One issue is even trying to fit through tight spaces.
“It’s not uncommon to have to take your gear off and have to pass it through channels, which is something we wouldn’t do in a wreck most of the time,” Alexander said.
Alexander said cave divers wear a certain type of harness, while carrying more equipment than usual. These types of equipment include a reel to track their way in and out of a cave, a dive computer that can tell how far deep they are, and different kinds of lights.
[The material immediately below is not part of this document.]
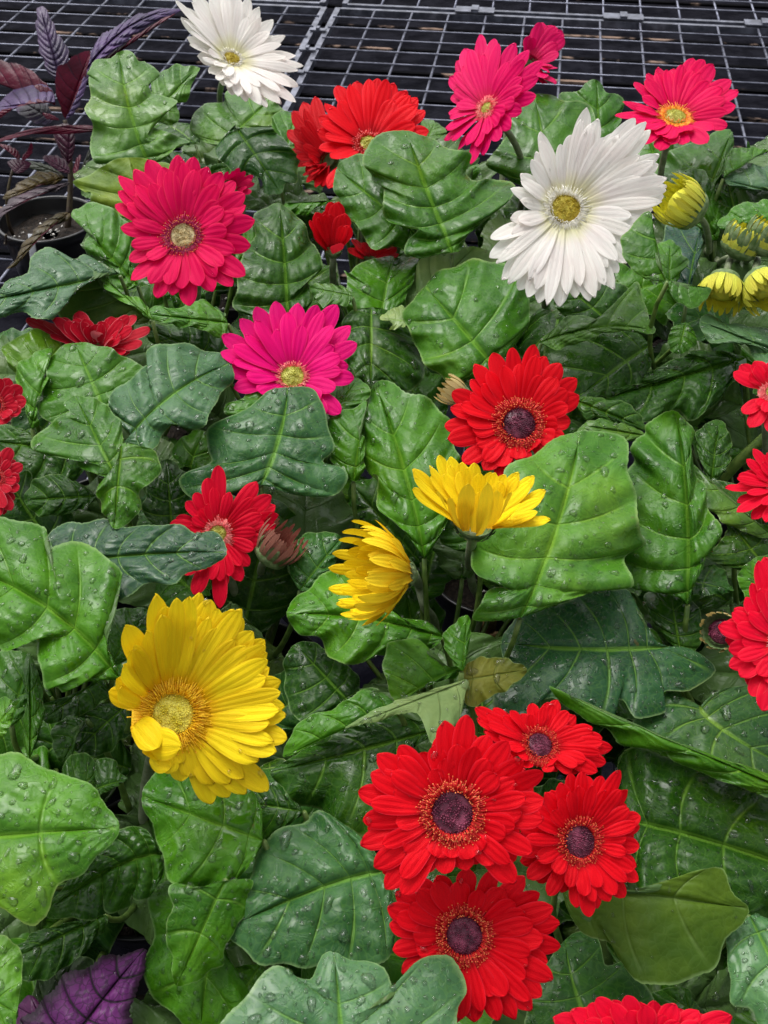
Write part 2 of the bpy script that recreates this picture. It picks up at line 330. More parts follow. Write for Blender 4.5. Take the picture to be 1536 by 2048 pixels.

“When we’re diving in the ocean, we’re usually, even on really deep wrecks, or really deep reefs, we’re not far,” he said. “In terms of logistics from the boat, the boat or the shore, you can usually get other supplies to you, or you can return to home base if something goes wrong. If you’re a couple of miles deep in a cave, you’re completely relying on yourself or your dive buddy, or your dive team.”
As four boys are now out with the rescue in Thailand underway, Alexander has high hopes crews will get the remaining team members out safe.
“I do optimistically look at this having a lot of groundbreaking techniques, or things that they can use as precedent in the future,” he said.
“The notion of pulling a bunch of uncertified people, but also children, through what is essentially the elite of diving, and making them get all the way through it safely, that’s a pretty impressive feat. If they pull that off, they’re going to be pioneering some techniques, and using a whole lot of creativity to do it,” Alexander said.